Temos que agradecer à ciência por esta cerveja. Corria o ano de 2010 quando os primeiros protótipos foram criados nos laboratórios de engenharia biológica da Universidade do Minho, pelos investigadores Filipe Macieira e Francisco Pereira. Dois minhotos com nome de árvores de fruto que perceberam o potencial das suas raízes no mundo das cervejas artesanais. Nove anos depois, a Letra é uma das marcas mais criativas e consolidadas no mercado nacional.
No dia mais quente do ano, Francisco está no ArtBeerFest, em Caminha, onde a Letra se mostrou pela primeira vez ao mundo em 2013. Filipe está na nova Letraria a saciar a sede entre reuniões. O som dos sinos enche a sala. No coração de Braga, ao lado da Sé, a Letra acaba de instalar-se na terra que a viu nasceu. Nas mesas, amigos conversam à volta de copos. Nas estantes, garrafas são intercaladas com livros de autores como Júlio Verne ou Eça de Queiroz. Depois de abrir um brewpub na fábrica em Vila Verde (2015) e a Letraria Craft Beer Garden no Porto (2017), aqui a Letra é levada à letra. O bar funciona como biblioteca comunitária, onde os clientes são convidados a trazer e a levar livros, ou a sentar-se a beber e a ler.
As 23 torneiras de cerveja incluem as propostas da casa e de outros cervejeiros nacionais e internacionais. Seguem uma tubagem até aos barris, que estão instalados numa câmara com temperatura controlada, à volta de 4 graus. A Letra tem no mercado quatro gamas: o abecedário (A Weiss, B Pilsner, C Stout, D Red Ale, E Dark Strong Ale, F Indian Pale Ale), as cervejas maturadas, as experiências de edição limitada e as colaborações. No mundo das cervejas artesanais não há concorrência, há uma comunidade.
Na Letraria, as cervejas harmonizam com petiscos, como a tábua de queijos e enchidos, rojões à Minho e croquetes de carne com queijo. Pratos como naco de alcatra ou entrecôte de carne maturada são especialidades do chef brasileiro José Pedroso (nome artístico: “Zé Cozinha”). A cerveja entra em quase tudo. Como a sanduíche stout, um estufado de pá de porco e cerveja preta que fica a cozinhar durante quatro horas até o osso se separar da carne. Ou a mousse de chocolate stout, que é acompanhada por uma bolacha feita com drèche, um subproduto da cerveja. Aos domingos de manhã, o brunch (15€) é uma boa opção de programa.
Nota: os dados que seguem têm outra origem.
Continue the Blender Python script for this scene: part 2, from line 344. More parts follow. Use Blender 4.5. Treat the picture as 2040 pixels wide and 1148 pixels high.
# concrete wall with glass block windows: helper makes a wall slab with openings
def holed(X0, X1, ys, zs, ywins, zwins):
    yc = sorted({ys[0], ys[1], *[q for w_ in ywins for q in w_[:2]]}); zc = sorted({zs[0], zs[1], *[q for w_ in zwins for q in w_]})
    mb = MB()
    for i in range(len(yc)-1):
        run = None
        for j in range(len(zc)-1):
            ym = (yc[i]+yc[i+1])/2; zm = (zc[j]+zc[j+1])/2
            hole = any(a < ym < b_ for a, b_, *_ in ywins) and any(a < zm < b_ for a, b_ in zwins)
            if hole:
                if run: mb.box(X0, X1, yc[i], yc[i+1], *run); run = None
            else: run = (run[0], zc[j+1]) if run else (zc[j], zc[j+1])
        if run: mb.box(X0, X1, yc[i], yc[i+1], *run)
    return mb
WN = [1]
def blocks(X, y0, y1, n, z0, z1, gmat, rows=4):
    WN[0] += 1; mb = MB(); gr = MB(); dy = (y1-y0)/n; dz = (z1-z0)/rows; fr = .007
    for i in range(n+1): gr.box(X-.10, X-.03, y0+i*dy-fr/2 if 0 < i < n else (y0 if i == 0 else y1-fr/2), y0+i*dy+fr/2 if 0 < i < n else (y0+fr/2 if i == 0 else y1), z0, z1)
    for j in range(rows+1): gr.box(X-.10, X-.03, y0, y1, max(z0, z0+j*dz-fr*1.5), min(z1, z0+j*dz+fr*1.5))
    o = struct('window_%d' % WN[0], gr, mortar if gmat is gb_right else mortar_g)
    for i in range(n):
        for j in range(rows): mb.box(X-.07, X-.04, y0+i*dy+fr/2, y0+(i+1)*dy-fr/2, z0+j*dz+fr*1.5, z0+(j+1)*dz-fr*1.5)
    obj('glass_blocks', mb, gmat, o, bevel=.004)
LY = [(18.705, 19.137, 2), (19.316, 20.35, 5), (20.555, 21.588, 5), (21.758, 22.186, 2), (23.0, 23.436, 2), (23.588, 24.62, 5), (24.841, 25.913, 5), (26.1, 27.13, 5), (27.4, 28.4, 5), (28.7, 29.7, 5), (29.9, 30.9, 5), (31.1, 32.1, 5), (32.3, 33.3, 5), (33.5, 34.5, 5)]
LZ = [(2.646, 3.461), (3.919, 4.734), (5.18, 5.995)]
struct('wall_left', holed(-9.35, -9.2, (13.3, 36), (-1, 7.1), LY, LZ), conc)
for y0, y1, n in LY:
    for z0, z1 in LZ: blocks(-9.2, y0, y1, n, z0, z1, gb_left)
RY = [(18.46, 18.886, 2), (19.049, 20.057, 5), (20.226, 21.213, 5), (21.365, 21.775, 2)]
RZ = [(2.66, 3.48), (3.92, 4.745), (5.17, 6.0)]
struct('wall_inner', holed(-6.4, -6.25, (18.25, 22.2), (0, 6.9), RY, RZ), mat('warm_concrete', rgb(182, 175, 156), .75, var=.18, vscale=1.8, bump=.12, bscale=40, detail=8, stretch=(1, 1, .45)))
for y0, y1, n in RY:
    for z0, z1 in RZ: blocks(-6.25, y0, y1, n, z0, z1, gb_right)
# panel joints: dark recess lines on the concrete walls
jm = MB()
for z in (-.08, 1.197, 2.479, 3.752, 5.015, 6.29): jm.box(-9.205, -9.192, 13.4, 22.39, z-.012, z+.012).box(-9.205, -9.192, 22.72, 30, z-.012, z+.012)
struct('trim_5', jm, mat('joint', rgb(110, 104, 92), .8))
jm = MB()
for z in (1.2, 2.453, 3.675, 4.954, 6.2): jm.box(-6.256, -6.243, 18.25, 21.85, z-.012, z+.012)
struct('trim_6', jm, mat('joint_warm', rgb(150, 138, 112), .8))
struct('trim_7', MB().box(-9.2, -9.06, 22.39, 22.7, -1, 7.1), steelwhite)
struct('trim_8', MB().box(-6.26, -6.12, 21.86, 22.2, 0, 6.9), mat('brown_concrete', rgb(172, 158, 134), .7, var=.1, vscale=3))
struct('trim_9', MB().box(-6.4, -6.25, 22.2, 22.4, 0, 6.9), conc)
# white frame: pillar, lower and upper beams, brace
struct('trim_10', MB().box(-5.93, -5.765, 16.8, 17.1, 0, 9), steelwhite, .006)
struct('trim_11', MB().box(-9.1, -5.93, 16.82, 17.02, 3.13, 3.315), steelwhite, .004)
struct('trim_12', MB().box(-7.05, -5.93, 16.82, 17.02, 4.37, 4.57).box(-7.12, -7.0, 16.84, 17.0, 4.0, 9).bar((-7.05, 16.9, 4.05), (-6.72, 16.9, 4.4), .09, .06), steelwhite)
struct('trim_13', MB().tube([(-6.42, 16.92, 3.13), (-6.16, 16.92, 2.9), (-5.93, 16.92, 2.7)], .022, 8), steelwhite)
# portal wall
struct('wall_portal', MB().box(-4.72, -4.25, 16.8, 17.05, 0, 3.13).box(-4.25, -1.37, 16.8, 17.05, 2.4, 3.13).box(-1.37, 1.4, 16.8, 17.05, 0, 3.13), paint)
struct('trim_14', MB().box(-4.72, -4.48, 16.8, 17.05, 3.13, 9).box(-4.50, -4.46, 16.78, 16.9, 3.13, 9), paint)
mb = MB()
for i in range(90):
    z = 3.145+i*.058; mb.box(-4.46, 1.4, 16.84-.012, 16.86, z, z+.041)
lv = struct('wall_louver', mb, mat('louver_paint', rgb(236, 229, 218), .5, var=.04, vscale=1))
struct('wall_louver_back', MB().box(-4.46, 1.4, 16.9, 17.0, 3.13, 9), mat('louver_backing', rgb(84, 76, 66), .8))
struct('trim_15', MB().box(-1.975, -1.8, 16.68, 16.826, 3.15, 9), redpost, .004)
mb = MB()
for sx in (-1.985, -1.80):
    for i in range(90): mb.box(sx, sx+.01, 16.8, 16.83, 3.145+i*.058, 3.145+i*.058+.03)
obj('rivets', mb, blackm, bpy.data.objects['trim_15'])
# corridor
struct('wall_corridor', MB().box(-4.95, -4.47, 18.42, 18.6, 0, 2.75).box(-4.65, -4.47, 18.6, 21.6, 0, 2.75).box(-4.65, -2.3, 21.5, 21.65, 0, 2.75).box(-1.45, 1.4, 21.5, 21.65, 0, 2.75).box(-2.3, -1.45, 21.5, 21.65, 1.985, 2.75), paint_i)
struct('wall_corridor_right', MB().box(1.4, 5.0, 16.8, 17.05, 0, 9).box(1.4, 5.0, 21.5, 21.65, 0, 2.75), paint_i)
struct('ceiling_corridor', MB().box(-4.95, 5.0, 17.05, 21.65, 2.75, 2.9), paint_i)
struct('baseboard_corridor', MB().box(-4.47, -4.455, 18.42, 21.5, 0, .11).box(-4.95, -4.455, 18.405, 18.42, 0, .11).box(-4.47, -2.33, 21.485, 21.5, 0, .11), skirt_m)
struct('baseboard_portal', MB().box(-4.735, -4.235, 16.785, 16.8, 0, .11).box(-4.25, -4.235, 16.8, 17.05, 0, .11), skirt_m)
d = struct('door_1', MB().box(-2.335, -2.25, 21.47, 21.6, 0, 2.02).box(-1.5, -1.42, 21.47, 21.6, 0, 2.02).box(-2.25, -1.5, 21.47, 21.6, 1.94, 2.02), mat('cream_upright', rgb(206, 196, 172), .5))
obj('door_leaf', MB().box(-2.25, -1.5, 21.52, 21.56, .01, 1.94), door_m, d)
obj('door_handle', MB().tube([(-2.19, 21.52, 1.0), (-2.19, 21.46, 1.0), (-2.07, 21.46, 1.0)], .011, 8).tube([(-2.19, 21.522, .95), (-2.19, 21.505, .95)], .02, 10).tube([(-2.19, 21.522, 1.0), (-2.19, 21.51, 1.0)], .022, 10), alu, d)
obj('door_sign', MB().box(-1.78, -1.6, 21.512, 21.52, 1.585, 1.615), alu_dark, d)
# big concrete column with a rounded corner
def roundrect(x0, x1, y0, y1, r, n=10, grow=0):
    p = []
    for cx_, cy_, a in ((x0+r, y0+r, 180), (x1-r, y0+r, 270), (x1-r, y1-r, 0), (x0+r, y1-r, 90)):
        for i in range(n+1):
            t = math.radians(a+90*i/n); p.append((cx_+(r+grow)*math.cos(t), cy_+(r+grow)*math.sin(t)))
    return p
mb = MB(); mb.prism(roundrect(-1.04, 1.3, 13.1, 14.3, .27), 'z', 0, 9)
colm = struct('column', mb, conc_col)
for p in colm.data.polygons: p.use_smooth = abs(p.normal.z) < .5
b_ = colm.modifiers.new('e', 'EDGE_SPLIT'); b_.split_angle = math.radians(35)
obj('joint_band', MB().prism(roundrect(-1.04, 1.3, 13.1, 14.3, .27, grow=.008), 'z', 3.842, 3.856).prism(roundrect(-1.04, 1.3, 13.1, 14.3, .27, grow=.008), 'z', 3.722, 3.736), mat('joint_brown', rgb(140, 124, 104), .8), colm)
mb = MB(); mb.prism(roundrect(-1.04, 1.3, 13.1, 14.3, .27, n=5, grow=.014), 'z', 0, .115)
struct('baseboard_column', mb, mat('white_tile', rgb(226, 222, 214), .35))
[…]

À porta da Letraria estão duas barricas de madeira. Uma delas já serviu para maturar uma stout da Letra. Se o mundo da cerveja artesanal já é diverso, quando o produto é maturado em pipas abre-se um universo de possibilidades. A passagem pelas barricas adiciona notas de madeira e da essência do líquido que esteve lá dentro, criando complexidade no aroma e sabor da cerveja. “Fomos a primeira marca a estagiar cervejas em barricas, em 2013. Actualmente temos perto de 60”, conta Filipe Macieira. “À medida que envelhece, o aroma alcoólico fica cada vez mais redondo e equilibrado e os caramelos do malte vão evoluir.” Começaram com vinho do Porto, mas agora também criam híbridos com Moscatel do Douro, whisky fumado, aguardente vínica ou Alvarinho.
A Letra, orgulhosa das suas raízes, sempre se rotulou como Cerveja Artesanal Minhota. “Somos a única marca que faz referência a uma região no nome. Do ponto de vista do marketing, muita gente diz que é redutor. Aliás, até pode ser um palavrão” – em italiano, uma mignotta é uma puttana. “Estivemos em Itália e a coisa ficou estranha”, conta Filipe, entre risos. “Mas foi uma estratégia criar uma marca com identidade regional. Somos do Minho, a fábrica está implementada em Vila Verde e usamos ingredientes locais.”
Têm feito parcerias com produtores da região, como o enólogo Anselmo Mendes e a Adega Ponte da Barca, com a qual estão a criar uma trilogia de cervejas inspiradas nas castas dos vinhos verdes. Criaram uma sidra com a minhota maçã porta-da-loja e usam frutos dos coloridos campos vilaverdenses, como as amoras, os mirtilos e as framboesas. No meio da ditadura do duopólio das cervejas industriais, seria impensável existir uma cerveja genuinamente minhota. Mas as raízes da Letra estão bem plantadas, embebidas na identidade da região e com visão de futuro. A Letra começou no A, mas tem sede do infinito.